6 Mar 2014

Totally Unmythable

10:03 am on 6 March 2014

As part of a project on reviewing and arts criticism, The Wireless is featuring reviews of the shows of the New Zealand Festival. In this final piece of the series, Uther Dean compares An Iliad and Unmythable.

It’s always a fool’s errand to ascribe meaning or order onto the wild swirling madness of an international arts festival’s programming. Yes they are curated, yes they are controlled, but they still sit at the eye of the ever raging storm of the international circuit and touring timings and all associated hells.

Denis O'Hare stands on a dark stage in front of a suitcase on a table.

Photo: Joan Marcus/NZ Festival

 

That they manage to cobble together such a cornucopia of culture at all down here at the bottom of the world every two years is a miracle. So it is quite shocking how much of this year’s festival managed to neatly arrange itself into pairs. Whether thematically or just in form, this festival has been quite the compilation of diptychs, sets of works reflecting and complimenting each other.

This has been a real boon to the festival, making it seem like a much more complete collection of work than any passing festival in recent memory. It has also had the interesting effect of bringing to light problems in some works that would in past years have been seen as almost flawless. When one work shows something can be done with a little work, then how do you respond to a show that, while otherwise brilliant, fails attempting that same thing? That is the problem posed by the juxtaposition of Unmythable and An Iliad.

On the surface two very different works with two very different audiences they are united by a shared intent. While Unmythable may be squarely aimed at a young, energetic audience with a hilarious chaotic energy and An Iliad’s pensive playing may have been aimed at an older, literary one, they both exist for quite a simple purpose. To take the myths of gods and heroes that are now taught as Classics, and tell them to a modern audience in as clear and direct a way possible. They have different reasons for doing this.

Unmythable simply wants to entertain (and maybe educate a little) in the best mode of children’s theatre. An Iliad very clearly wants its audience to draw a line between the unending violence contained in the titular tale and that still going on in the world today. A tour de force moment where the lone performer Denis O’Hare breaks down into simply listing every conflict between the Trojan War and today makes that more than clear.

The driving energy of the show that made it so magnetic also made it very hard to hold on to anything.

Both intents are noble and both are more than achieved, both being truly stand-out works of the festival. But one makes a much easier path to their goal than the other and it’s not in the what but in the how that said path got knotty. And here, I guess, is where I have to admit that, while I had problem following the many mythical ins and outs of Unmythable, I didn’t know what was going on for most of An Iliad. Which was a real problem for me.

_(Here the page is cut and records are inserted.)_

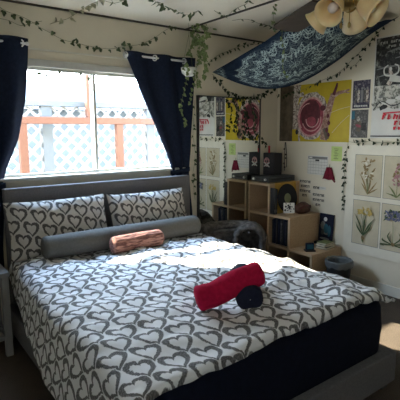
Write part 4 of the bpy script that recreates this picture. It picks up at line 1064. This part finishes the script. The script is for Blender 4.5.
vine('thin ivy strand hanging at the left edge of the mirror', [[(2.513, 3.420, 1.791), (2.488, 3.420, 1.511), (2.510, 3.420, 1.273), (2.484, 3.420, 1.081), (2.506, 3.420, 0.834)]], .070, .032, 'leaf', 10)
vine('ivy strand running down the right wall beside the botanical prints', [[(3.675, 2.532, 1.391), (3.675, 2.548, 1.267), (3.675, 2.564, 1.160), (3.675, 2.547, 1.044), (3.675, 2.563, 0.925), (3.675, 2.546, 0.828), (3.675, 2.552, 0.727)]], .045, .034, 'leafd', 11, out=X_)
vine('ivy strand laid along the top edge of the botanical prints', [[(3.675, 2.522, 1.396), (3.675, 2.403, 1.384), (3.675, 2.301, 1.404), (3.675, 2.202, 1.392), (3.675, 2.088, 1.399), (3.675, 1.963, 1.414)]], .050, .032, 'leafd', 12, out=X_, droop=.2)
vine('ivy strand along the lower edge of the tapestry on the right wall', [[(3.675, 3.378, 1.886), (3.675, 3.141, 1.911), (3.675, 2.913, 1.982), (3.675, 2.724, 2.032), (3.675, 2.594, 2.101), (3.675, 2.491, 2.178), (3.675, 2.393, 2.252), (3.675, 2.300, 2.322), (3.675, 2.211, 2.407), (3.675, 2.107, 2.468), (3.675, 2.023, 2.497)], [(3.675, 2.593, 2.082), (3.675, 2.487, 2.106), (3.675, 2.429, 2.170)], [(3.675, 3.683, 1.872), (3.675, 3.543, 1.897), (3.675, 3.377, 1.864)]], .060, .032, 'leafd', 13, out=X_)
vine('light green ivy hanging from the ceiling seam in front of the tapestry', [[(2.563, 2.420, 2.488), (2.523, 2.420, 2.404), (2.504, 2.420, 2.316), (2.540, 2.420, 2.221)], [(2.603, 2.400, 2.297), (2.563, 2.380, 2.188), (2.578, 2.360, 2.086), (2.560, 2.360, 1.982), (2.596, 2.360, 1.897)]], .050, .030, 'leafl', 14)
vine('ivy strand strung across the top of the window glass', [[(1.022, 3.470, 1.956), (1.125, 3.470, 1.938), (1.232, 3.470, 1.935), (1.328, 3.470, 1.945), (1.477, 3.470, 1.936), (1.634, 3.470, 1.935), (1.819, 3.470, 1.943)]], .055, .026, 'leaf', 15)

hpl = thing('hanging_planter', (2.338, 3.270, 1.967), 'white half-bowl planter with trailing ivy hanging before the right curtain', 'planter', None)
c = Vector((2.339, 3.270, 2.053))
MB().lathe([(.001, -.074), (.034, -.070), (.062, -.045), (.071, -.010), (.072, 0), (.066, 0), (.062, -.010), (.046, -.045), (.001, -.055)], c, seg=28).build('bowl', 'pot', hpl, smooth=True)
b = MB()
for k in range(3):
    a = 2 * PI * k / 3 + .4; b.tube([c + Vector((.062 * math.cos(a), .062 * math.sin(a), -.003)), c + Vector((0, 0, .28)), (c.x, c.y, ZC)], .0012, 5)
b.build('hanger', 'stem', hpl)
lf = MB(); st = MB(); rg = random.Random(21)
trail = [[(2.300, 3.200, 2.058), (2.264, 3.195, 1.963), (2.269, 3.250, 1.841), (2.249, 3.270, 1.720), (2.287, 3.280, 1.617), (2.315, 3.290, 1.537)], [(2.339, 3.210, 2.063), (2.349, 3.195, 1.960), (2.334, 3.220, 1.842), (2.326, 3.240, 1.739)], [(2.307, 3.240, 2.055), (2.286, 3.240, 2.087), (2.215, 3.200, 2.018)]]
for pts in trail:
    P = catmull(pts, 8); st.tube(P, .0016, 5)
    for i in range(2, len(P), 3):
        d = Vector((rg.uniform(-.9, .9), rg.uniform(-.6, 0), -.7)).normalized(); n = Vector((rg.uniform(-.4, .4), -1, .3)); s_ = d.cross(n).normalized(); n2 = s_.cross(d); sz = rg.uniform(.032, .046)
        vs = [P[i] + s_ * (x * sz) + d * (y * sz) - n2 * (abs(x) * sz * .3) for x, y in LEAF] + [P[i] + d * sz * .45]; m = len(LEAF)
        lf.add(vs, [(m, k, (k + 1) % m) for k in range(m)])
st.build('vine_stem', 'stem', hpl); lf.build('leaves', 'leafl', hpl)

# ------------------------------------------------------------------ light
wd = bpy.data.worlds.new('sky'); sc.world = wd; wd.use_nodes = True
nt = wd.node_tree; bg = nt.nodes['Background']
tc = nt.nodes.new('ShaderNodeTexCoord'); sep = nt.nodes.new('ShaderNodeSeparateXYZ'); rmp = nt.nodes.new('ShaderNodeValToRGB')
nt.links.new(tc.outputs['Generated'], sep.inputs[0]); nt.links.new(sep.outputs[2], rmp.inputs[0]); nt.links.new(rmp.outputs[0], bg.inputs[0])
rmp.color_ramp.elements[0].color = (.92, .96, 1.0, 1); rmp.color_ramp.elements[0].position = 0.0
rmp.color_ramp.elements[1].color = (.46, .65, 1.0, 1); rmp.color_ramp.elements[1].position = 0.8
bg.inputs[1].default_value = 5.5
sd = bpy.data.lights.new('sun', 'SUN'); sd.energy = 8.0; sd.angle = math.radians(.53); sd.color = (1.0, .88, .70)
so = bpy.data.objects.new('sun', sd); COL.objects.link(so)
so.rotation_euler = Vector((.60, -1.0, -.80)).to_track_quat('-Z', 'Y').to_euler(); so.location = (-2, 7, 6)
def portal(nm, loc, rot, sx, sy):
    l = bpy.data.lights.new(nm, 'AREA'); l.shape = 'RECTANGLE'; l.size = sx; l.size_y = sy; l.cycles.is_portal = True
    o = bpy.data.objects.new(nm, l); COL.objects.link(o); o.location = loc; o.rotation_euler = rot
portal('window_portal', ((WX0 + WX1) / 2, YW + .068, (WZ0 + WZ1) / 2), (math.radians(-90), 0, 0), WX1 - WX0, WZ1 - WZ0)
portal('fill_window_portal', (XL - .11, (LY0 + LY1) / 2, (LZ0 + LZ1) / 2), (0, math.radians(-90), 0), LZ1 - LZ0, LY1 - LY0)  # portal for the added left window

# ------------------------------------------------------------------ camera
cam = bpy.data.cameras.new('camera'); cam.sensor_width = 36; cam.sensor_height = 36; cam.lens = 39.4794; cam.clip_start = .02
co = bpy.data.objects.new('camera', cam); COL.objects.link(co)
rgt, up, fw = Vector((0.799314, -0.600900, -0.004068)), Vector((0.096440, 0.121597, 0.987883)), Vector((0.593125, 0.790021, -0.155145))
mt_ = Matrix((rgt, up, -fw)).transposed().to_4x4(); mt_.translation = Vector((0, 0, 1.5)); co.matrix_world = mt_
sc.camera = co
try: sc.cycles.max_bounces = 14; sc.cycles.diffuse_bounces = 8; sc.cycles.transparent_max_bounces = 16; sc.cycles.sample_clamp_indirect = 8.0
except Exception: pass
vs_ = sc.view_settings
vs_.view_transform = 'Standard'; vs_.look = 'None'; vs_.gamma = 1.0; vs_.use_curve_mapping = False; vs_.exposure = 2.5
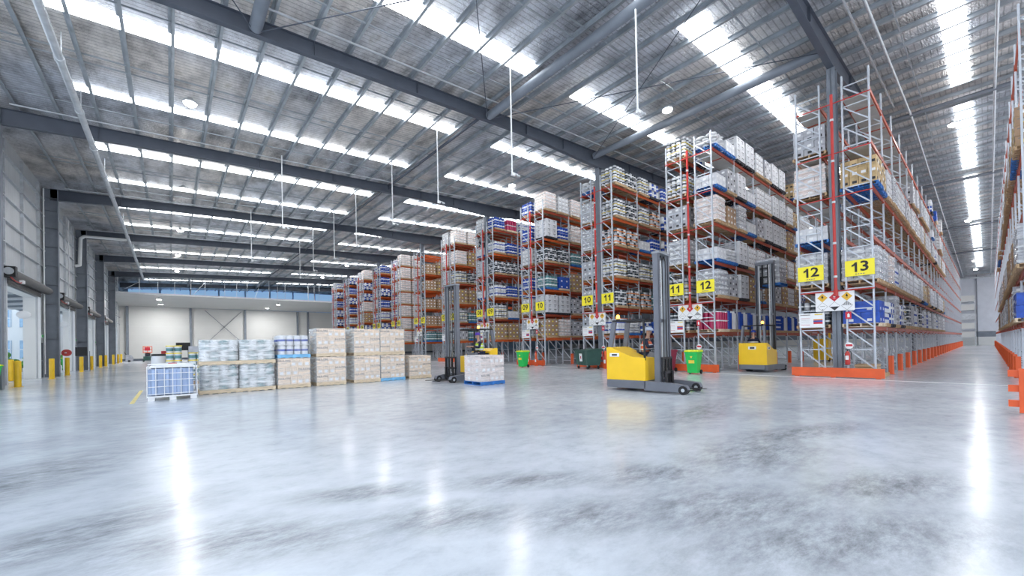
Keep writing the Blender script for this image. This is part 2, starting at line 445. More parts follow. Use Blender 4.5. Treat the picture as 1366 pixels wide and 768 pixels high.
# services: sprinkler main along the left, range pipes, hanging drops
o = MB(); zc = 11.02
o.cyl((-2.66, YN, zc), (-2.66, 73, zc), .11, 'galv', 14)
for yy in [3.87+3.82*i for i in range(19)]:
    o.cyl((-2.66, yy, zc), (-2.66, yy+.18, zc), .135, 'galv', 14)
    o.bar((-2.66, yy+.4, zc+.1), (-2.66, yy+.4, roof(-2.66)), .03, .03, 'galv')
tag(o.build('sprinkler_main'), 'wide galvanised pipe running under the left rafters towards the back wall', 'pipe')
for j, Yr in enumerate(RY[1:-1]):
    q = MB(); xa = -5.0
    q.bar((xa, Yr-.9, roof(xa)-.12), (29, Yr-.9, roof(29)-.12), .05, .05, 'galv')
    for xx in range(-4, 29, 3): q.cyl((xx, Yr-.9, roof(xx)-.12), (xx, Yr-.9, roof(xx)+.05), .012, 'galv', 6)
    nth = ['first', 'second', 'third', 'fourth', 'fifth', 'sixth', 'seventh'][j]
    tag(q.build('range_pipe'), 'thin sprinkler range pipe beside the %s rafter from the viewer' % nth, 'pipe', 'sprinkler range pipes under the roof')
for yy, nm in ((2.5, 'thin conduit pipe high over the right-hand rack aisle'), (-.42, 'outer thin conduit pipe near the right edge rack')):
    q = MB()
    for xa, xb in ((10, RIDGE), (RIDGE, XE-1)): q.cyl((xa, yy, roof(xa)-.2), (xb, yy, roof(xb)-.2), .05, 'galv', 8)
    for xx in range(12, 100, 4): q.cyl((xx, yy, roof(xx)-.2), (xx, yy, roof(xx)+.0), .012, 'galv', 5)
    tag(q.build('conduit_pipe'), nm, 'pipe', 'conduits over the aisle')

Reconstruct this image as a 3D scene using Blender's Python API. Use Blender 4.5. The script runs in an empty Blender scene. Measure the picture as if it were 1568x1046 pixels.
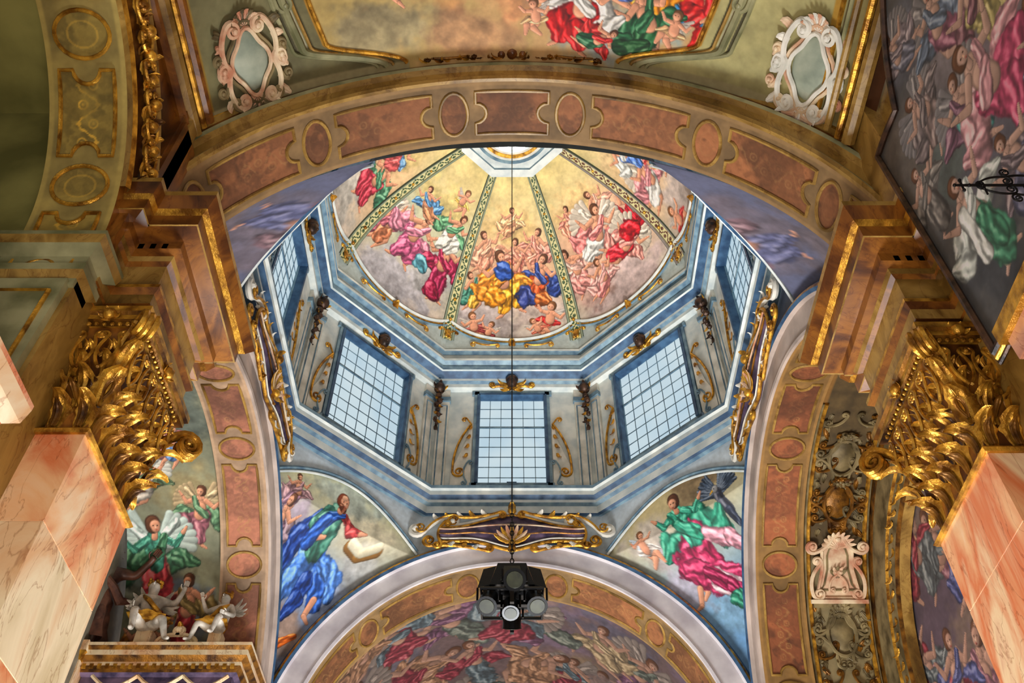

I don’t know the Classics. When it comes to choosing Homers, I will always go for Simpson. I know the stories, roughly. I mean, I’ve seen some Xena. What I don’t know is names or details. When we’re introduced to Jason at the top of Unmythable and asked, as the audience, to stand in for his Argonauts, I know those names but, unlike most of the audience, I don’t know what adventure we’re about to go on.

And what an adventure it is! Filled with many side-steps into other myths, Unmythable is a great big fun show. It's the kind of thing that I'd call a Romp if that word didn't make me cringe. It even managed to have comic songs in it that didn’t make me want to raze the theatre. But most importantly, I was never once confused or lost in regards to the story. I always knew where we were, I always knew who was who, and I always knew what was going on. And so the show landed with me.

Which is not to say that An Iliad didn’t land with me. Not at all. The sheer force and skill of O’Hare’s performance – we may not see a performance at this level in this city again for years – is breath-taking and dazzling. By effort and acting alone he brought the show around for me even when I spent so much of it without a clue as to what was happening. Names would fly out into the world and then someone would be speaking and then something would happen and then we’d be somewhere else and I’d be thinking ‘wait, who’? ‘What’? ‘When’? ‘We’re where’?

The driving energy of the show that made it so magnetic also made it very hard to hold on to anything. Which is fine if you know the story. And yes, most people do. But I don’t. And I shouldn’t have to. The first job of any adaptation of any text is that it should stand alone from its original.

Now, I should be clear, everything else about An Iliad was exceptional. Total lack of understanding aside I still treasure my experience watching it. But Unmythable managed in less time, with more story to express, to get it all across. Both shows operated in incredibly conversational mode. One just pulls it off more than the other. Iliad got so caught in its beautiful energy, in its amazing idea that it lost sight of its key piece of working. While this only ham-strung it the smallest amount, the rest of the machine of the show closed around that problem, it still took the shine off it a little for me, while Unmythable remains total in my mind. Absolute. Wonderful.